Ahora bien, la criminalización implica principalmente el uso del sistema jurídico, el uso de las leyes para detener y condenar a los activistas sociales, lo cual permite “legalmente” hostigarnos, perseguirnos y encarcelarnos, comparándonos con delincuentes. Algo reprochable. Este tipo de denuncias tienen el objetivo de asociar la protesta social con lo criminal.
Resulta indignante que mientras existen casos realmente importantes que duermen en los anaqueles o los escritorios de los fiscales, se destine tiempo y presupuesto para perseguir a activistas sociales. Quieren sembrarnos miedo para que bajemos la cabeza, pero no lo lograrán.
“Nada en el mundo me irritaba más que la inactividad, el silencio. La negativa o la incapacidad de hacer o decir algo cuando era necesario me resultaban insoportables. Los simples espectadores, los que se limitaban a asentir con la cabeza, los que se volvían de espaldas me ponían enferma”, escribe Ángela Davis en su libro autobiográfico. Yo comparto absolutamente esa idea.

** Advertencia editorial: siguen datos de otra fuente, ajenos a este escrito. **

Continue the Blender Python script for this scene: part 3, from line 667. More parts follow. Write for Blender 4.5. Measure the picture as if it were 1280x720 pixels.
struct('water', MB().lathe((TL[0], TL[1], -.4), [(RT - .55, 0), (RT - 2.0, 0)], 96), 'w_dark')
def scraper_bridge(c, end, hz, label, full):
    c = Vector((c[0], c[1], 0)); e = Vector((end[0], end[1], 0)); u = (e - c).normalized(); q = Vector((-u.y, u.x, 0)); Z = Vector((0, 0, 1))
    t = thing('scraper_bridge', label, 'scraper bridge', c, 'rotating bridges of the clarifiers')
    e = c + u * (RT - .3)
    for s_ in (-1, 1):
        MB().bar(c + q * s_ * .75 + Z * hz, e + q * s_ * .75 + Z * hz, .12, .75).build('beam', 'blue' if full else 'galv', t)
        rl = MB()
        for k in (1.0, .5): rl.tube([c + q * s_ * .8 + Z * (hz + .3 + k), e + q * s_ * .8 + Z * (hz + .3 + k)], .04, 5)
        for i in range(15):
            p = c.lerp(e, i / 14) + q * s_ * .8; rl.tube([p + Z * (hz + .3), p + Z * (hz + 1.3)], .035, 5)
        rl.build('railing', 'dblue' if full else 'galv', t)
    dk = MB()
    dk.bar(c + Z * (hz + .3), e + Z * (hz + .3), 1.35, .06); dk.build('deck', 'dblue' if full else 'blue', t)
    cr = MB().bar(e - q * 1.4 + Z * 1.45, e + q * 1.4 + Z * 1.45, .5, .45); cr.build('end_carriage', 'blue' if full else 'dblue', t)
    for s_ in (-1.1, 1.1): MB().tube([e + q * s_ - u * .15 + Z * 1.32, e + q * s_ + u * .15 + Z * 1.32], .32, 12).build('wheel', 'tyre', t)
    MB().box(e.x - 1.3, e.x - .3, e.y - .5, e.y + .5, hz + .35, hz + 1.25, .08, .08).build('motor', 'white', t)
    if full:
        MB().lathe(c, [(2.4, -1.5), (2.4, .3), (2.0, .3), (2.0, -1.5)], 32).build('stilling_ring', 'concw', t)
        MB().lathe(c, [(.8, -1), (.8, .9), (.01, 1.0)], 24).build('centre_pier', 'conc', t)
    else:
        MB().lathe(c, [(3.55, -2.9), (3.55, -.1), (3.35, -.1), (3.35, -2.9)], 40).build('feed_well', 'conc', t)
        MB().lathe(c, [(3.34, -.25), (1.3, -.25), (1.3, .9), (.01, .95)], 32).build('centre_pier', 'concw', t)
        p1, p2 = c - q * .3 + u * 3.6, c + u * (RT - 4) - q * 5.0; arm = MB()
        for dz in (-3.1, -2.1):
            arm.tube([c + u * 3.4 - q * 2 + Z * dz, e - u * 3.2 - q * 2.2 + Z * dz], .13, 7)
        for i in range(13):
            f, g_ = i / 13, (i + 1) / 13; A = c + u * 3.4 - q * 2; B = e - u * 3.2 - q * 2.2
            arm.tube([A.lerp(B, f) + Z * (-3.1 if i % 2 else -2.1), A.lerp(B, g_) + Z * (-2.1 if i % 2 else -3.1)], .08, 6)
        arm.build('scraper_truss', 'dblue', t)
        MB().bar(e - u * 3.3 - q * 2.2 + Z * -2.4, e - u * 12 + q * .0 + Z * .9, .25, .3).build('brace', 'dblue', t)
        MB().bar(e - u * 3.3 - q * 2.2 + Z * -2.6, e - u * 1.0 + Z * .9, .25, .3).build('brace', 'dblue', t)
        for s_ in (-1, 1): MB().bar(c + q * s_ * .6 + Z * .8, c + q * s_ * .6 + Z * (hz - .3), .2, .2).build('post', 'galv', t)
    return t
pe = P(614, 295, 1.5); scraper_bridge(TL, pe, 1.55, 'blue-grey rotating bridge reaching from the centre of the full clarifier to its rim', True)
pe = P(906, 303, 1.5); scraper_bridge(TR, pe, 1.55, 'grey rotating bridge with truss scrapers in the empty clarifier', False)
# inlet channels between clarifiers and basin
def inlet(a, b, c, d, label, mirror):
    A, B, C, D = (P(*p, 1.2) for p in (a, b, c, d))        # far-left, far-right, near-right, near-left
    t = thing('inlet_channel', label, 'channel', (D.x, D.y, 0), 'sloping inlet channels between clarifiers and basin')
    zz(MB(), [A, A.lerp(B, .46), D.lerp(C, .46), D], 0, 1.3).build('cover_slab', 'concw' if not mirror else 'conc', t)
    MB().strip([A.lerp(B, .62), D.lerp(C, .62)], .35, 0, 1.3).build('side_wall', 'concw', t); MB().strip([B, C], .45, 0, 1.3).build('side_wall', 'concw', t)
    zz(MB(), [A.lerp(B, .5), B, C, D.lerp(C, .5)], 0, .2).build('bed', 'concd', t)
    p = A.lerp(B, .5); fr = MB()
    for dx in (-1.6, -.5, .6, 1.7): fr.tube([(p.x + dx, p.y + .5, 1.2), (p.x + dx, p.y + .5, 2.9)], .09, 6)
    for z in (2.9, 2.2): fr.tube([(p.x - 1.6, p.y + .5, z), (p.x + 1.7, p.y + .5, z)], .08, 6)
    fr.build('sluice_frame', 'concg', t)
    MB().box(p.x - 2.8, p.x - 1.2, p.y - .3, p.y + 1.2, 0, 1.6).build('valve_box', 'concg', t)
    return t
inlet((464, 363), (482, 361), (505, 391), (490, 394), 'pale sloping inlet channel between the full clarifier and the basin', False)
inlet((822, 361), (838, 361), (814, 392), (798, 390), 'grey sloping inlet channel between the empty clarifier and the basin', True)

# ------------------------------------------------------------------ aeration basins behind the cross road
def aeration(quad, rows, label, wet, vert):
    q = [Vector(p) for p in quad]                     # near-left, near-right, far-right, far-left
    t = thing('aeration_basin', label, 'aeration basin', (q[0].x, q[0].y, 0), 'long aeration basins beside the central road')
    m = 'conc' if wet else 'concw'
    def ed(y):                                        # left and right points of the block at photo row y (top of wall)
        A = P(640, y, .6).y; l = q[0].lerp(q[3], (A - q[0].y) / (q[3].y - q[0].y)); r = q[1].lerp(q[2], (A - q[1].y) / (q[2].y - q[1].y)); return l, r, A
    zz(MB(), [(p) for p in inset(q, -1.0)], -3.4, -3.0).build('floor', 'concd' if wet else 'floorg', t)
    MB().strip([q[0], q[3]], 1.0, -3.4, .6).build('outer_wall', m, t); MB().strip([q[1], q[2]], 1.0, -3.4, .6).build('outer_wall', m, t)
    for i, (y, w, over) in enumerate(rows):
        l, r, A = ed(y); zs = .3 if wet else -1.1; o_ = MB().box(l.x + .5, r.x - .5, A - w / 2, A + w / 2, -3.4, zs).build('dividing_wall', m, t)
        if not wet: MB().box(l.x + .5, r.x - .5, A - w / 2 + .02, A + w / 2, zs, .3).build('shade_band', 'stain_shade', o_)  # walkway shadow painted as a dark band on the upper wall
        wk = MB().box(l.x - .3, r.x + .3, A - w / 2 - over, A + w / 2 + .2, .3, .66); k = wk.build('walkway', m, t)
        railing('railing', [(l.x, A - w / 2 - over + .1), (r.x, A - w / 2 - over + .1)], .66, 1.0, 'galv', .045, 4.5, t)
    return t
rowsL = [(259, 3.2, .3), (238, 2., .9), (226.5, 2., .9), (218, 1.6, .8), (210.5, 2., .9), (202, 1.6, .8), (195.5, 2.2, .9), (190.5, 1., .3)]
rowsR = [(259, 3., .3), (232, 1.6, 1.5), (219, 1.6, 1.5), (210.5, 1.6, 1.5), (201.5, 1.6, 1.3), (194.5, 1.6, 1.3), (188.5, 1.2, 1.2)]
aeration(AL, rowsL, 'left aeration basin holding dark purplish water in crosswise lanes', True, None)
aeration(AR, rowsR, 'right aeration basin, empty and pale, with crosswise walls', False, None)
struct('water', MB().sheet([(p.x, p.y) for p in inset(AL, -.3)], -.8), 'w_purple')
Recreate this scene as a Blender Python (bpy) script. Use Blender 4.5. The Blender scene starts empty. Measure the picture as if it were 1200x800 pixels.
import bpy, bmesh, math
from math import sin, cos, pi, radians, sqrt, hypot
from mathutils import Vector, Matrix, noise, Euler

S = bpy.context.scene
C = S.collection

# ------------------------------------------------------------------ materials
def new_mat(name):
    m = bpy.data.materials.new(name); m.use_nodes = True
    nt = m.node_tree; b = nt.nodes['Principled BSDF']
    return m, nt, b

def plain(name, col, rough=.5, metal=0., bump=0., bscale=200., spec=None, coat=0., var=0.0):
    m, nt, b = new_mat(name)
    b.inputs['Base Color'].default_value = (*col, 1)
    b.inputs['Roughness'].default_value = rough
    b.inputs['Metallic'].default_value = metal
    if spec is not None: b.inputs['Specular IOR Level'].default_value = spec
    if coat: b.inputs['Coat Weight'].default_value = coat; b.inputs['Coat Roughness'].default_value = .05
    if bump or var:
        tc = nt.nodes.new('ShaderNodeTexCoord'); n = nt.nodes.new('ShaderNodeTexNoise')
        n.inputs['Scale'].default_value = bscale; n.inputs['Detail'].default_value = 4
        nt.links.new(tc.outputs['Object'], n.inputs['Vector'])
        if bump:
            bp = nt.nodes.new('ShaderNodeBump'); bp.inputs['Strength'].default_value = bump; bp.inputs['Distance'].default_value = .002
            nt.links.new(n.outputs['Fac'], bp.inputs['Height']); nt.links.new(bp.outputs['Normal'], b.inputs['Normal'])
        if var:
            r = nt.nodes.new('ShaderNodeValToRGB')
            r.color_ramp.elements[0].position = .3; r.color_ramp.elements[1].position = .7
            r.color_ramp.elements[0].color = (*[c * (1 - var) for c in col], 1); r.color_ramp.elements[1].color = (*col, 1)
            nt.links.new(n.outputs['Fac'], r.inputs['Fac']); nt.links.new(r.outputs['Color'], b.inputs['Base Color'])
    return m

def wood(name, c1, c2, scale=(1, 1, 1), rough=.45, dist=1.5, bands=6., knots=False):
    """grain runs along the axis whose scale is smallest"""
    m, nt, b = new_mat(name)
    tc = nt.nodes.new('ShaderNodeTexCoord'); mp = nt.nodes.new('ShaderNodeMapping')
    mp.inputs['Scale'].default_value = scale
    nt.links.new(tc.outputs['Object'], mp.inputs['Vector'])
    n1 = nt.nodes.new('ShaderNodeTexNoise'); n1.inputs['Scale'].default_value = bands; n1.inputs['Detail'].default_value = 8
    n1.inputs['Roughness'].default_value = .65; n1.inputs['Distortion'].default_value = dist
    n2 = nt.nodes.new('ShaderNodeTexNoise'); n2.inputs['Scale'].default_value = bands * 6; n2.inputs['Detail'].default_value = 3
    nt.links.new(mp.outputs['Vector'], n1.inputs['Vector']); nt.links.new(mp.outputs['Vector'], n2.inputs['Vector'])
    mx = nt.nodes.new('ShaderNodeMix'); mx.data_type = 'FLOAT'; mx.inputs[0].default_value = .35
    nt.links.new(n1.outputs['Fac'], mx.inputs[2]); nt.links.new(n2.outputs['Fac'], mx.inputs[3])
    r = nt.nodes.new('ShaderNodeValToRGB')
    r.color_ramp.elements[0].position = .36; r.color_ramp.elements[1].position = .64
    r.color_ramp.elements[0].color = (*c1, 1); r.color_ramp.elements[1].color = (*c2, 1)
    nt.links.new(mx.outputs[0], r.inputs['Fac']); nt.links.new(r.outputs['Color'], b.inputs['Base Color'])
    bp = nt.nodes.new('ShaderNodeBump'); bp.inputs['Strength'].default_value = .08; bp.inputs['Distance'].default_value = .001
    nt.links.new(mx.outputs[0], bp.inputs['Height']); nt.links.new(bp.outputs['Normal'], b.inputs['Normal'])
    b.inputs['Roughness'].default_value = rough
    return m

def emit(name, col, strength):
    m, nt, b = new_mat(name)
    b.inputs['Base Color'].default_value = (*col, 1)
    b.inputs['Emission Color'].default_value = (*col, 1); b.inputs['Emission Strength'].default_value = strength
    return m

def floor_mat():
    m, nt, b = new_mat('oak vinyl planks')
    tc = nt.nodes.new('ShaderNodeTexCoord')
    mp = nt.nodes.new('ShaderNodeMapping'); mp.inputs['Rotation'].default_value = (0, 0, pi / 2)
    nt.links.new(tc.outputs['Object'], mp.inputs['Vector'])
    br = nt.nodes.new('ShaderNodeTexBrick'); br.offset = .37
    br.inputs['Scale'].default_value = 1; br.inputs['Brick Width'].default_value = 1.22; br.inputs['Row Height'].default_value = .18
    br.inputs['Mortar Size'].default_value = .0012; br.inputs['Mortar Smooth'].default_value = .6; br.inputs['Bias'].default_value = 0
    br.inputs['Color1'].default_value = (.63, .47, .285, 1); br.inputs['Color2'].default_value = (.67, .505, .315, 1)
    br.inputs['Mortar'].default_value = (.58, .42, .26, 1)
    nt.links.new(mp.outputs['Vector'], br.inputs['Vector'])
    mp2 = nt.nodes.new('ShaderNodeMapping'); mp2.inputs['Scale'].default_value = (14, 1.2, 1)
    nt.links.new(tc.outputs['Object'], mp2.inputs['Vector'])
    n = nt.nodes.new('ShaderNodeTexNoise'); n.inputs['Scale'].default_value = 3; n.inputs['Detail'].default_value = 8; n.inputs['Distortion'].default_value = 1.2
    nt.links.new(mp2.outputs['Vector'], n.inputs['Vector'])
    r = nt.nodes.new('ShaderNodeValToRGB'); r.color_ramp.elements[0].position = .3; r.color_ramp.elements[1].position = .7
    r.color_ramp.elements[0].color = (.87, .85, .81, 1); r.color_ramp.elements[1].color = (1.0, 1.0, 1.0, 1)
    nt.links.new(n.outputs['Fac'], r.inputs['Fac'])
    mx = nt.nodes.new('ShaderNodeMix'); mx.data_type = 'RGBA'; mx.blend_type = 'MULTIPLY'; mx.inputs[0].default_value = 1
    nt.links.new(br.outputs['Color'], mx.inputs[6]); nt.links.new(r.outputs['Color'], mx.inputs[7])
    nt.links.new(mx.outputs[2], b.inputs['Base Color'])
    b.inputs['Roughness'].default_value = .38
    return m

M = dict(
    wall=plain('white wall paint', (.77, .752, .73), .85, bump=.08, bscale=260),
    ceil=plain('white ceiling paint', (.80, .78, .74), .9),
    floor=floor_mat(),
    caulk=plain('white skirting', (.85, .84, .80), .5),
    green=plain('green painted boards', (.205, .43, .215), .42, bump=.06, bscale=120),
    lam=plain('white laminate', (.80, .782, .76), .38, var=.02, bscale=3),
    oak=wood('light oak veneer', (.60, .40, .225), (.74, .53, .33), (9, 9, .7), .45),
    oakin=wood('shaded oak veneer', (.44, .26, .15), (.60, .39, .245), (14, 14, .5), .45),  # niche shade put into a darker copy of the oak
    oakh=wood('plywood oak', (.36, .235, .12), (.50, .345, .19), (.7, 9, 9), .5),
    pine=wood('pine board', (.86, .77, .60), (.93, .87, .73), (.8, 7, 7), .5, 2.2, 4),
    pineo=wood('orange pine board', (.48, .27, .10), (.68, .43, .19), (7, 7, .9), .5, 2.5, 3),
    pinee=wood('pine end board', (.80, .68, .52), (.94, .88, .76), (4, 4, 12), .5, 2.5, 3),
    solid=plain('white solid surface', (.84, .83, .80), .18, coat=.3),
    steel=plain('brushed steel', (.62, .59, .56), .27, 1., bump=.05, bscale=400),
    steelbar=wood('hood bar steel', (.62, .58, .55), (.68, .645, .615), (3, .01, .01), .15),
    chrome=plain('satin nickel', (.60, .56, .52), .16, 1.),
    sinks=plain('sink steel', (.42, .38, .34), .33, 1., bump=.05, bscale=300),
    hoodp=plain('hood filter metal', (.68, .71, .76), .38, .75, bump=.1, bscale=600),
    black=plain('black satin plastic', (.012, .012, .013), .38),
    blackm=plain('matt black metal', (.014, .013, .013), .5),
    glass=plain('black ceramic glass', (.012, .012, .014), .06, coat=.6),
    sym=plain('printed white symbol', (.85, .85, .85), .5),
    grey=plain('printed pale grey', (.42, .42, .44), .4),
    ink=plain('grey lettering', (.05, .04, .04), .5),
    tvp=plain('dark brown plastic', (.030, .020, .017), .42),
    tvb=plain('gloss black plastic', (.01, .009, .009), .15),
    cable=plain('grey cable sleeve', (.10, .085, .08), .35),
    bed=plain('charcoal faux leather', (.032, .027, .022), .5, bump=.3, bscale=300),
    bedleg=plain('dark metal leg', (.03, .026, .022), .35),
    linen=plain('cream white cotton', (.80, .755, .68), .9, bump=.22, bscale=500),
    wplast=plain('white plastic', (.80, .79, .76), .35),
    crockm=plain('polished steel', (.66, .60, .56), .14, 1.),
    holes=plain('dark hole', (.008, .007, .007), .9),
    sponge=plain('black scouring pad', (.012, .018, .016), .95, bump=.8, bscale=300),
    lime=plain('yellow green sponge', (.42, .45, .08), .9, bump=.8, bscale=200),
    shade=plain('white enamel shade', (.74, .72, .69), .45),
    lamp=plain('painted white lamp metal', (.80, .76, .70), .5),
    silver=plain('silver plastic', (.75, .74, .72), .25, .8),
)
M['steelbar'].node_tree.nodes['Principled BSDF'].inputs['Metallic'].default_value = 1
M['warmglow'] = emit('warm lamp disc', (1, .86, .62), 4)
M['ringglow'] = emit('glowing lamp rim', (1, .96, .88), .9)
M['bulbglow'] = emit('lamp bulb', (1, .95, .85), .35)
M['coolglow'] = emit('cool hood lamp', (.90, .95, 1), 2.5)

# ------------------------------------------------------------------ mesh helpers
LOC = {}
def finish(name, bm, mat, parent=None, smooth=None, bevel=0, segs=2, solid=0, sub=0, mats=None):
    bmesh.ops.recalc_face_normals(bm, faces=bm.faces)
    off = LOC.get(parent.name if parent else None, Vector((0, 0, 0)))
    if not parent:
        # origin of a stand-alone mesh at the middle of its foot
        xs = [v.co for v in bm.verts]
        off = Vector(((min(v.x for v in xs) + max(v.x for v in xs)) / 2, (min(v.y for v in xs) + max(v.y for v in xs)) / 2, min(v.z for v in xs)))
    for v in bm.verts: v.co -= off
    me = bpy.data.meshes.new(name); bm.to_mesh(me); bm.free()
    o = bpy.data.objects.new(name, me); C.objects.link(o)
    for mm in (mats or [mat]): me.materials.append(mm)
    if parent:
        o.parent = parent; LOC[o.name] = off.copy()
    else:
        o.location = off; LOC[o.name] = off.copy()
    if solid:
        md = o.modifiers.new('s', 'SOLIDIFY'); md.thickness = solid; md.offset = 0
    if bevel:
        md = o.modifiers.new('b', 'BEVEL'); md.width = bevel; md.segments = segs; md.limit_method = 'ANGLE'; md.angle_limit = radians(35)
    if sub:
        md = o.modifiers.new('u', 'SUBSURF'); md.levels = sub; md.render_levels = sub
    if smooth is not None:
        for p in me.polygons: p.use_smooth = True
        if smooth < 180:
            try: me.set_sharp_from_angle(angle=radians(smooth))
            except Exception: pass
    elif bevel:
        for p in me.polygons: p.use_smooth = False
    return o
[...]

Al término de esta nota, mi celular suena fuerte. Es una llamada de mamá Julia desde su natal Puno, a través del hilo telefónico me muestra su apoyo y brinda aliento para seguir adelante. Ella no lo sabe, pero tengo los ojos vidriosos, siempre me emociona escucharla. Es una mujer valiente que nunca se dio por vencida por hallar a su hijo, y yo no descansaré hasta que se respeten mis derechos. El proceso en mi contra debe archivarse.
Agradezco infinitamente las palabras y gestos de solidaridad de mis compañeras de lucha, amigos, maestros, familiares y de personas que sin conocerme personalmente se han comunicado conmigo para decirme “Sole, sigue, no desistas”. Hoy me siento más fortalecida que nunca.